I also read a short story a day from various collections, sometimes anthologies othertimes collections of a single author's work. These reviews are also posted here and while they are of mixed genre the mystery, thriller, horror, gothic and macabre often appear within their pages as well.


I also blog about
graphic novels and manga on a separate BLOG.

Tuesday, March 9, 2010

41. Tegami Bachi: Letter Bee, Vol. 1

Letter and Letter Bee by Hiroyuki Asada (Canada) - (US)
Tegami Bachi: Letter Bee, Vol. 1

Pages: 197 pages
Ages: 13+
Finished: Mar. 5, 2010
First Published: (2006, Japan) (Sept. 2009, English trans.)
Genre: YA, manga, science fiction
Rating: 3.5/5

First sentence:

There is a land of perpetual night ...
... a land called Amberground.


Acquired: Borrowed a copy from my local library.

Reason for Reading: The dark planet intrigued me but mostly the plot revolves around mail carriers and I {ahem} really like getting mail, so thought this sounded cool. Plus the cover is gorgeous.

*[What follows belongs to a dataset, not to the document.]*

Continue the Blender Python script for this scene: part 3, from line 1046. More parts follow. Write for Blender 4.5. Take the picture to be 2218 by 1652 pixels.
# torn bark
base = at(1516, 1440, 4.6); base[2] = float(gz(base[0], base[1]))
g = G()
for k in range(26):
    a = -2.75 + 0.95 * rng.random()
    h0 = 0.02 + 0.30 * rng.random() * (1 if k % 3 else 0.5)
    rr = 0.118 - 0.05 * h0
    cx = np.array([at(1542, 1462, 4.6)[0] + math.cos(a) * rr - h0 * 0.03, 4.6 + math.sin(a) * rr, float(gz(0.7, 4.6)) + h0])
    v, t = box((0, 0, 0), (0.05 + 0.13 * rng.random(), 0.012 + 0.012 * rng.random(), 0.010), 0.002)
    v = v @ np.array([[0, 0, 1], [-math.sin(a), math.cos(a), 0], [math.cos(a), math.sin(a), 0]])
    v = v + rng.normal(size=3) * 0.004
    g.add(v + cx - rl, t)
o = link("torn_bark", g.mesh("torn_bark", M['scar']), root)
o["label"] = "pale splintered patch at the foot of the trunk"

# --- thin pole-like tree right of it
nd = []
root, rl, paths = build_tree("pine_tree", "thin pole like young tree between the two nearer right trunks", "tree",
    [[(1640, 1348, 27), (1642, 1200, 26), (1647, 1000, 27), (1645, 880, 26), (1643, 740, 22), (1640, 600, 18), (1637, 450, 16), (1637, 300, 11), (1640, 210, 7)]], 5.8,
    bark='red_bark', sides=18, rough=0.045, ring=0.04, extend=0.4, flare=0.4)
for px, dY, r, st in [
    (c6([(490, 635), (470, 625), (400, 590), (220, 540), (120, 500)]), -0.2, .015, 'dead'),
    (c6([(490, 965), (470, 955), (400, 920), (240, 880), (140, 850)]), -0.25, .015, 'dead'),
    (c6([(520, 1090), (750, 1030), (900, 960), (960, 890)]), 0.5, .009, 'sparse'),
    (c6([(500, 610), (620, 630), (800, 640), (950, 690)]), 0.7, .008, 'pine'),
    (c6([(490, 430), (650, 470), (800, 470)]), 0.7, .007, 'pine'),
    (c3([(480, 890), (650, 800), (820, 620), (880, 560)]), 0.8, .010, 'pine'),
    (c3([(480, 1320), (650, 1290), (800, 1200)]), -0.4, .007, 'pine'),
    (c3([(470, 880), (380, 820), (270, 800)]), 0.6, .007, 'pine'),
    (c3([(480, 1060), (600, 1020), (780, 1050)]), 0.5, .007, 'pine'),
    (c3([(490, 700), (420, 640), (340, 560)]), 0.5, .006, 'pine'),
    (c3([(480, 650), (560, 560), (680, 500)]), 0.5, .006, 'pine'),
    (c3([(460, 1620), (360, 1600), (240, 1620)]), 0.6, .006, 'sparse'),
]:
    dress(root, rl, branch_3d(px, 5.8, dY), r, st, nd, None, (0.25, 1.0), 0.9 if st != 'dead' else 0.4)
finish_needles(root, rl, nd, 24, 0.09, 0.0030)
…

Comments: Amberground is a dark planet divided into three rings separated by rivers which also separates the classes. In the middle of the planet is Akatsuki, the city of the government and wealthy. No one may enter without extremely hard to get special passes. Above Akatsuki is a man-made sun which glows down on the city bathing it in light. Across the river live the middle classes and across another live the lower classes, the further you go from Akatsuki and its man-made sun the darker the perpetual night-time sky becomes. It is in this world that the Letter Bees carry mail from one end to the other, they have special passes to cross the bridges and must traverse the dangerous lands inhabited by Gaichuu, huge insect like creatures completely covered in metal armour. Here we meet Gauche Suede, 18yos, on his way to pick up a letter but when he gets there he finds that the letter he must deliver is a child, Lag, who does not believe he has been abandoned to be delivered to his aunt.

I really enjoyed this manga story. Gauche is very determined and respective of his honourable job as Letter Bee, but Lag creates animosity between them right from the start and this is an ongoing source for humour to contrast the darker aspects of the story. Both Gauche and Lag have back-stories that are revealed during their journey showing the difficult, emotional situations each is dealing with separately. Of course what would a journey over dangerous terrain be without monsters to fight? And so Gauche and Lag find themselves often attacked by the Gaichuu in which there is no defence against except a special gun that all Letter Bees carry which, with concentration, will shoot a part of their heart energy at the insect-like creatures and reduce them to nothing. It is during one of these battles that a unique ability of Lag's is found. Part Two gets even better which takes place five years later and concentrates on Lag along with the introduction of a fabulous female character, Niche. I loved the plot, lots of story threads going on and the book ends on an exciting note leaving the reader anxious for the next volume. I also enjoyed the artwork, Lag is cute and Gauche while possibly slightly ambiguous was obviously a male to me. Many scenes of the terrain and background brought the desolation of the planet to the reader. The only thing that bothered me were the fight scenes lasted a little on the long side, sometimes too many pages of nothing but BAM, CLICK, WWHOOSH, AAAA, CLANK. These I skipped over, I got the point. In all, I really enjoyed the mixture of humour, darkness and plot. I'll be reading Vol. 2 shortly.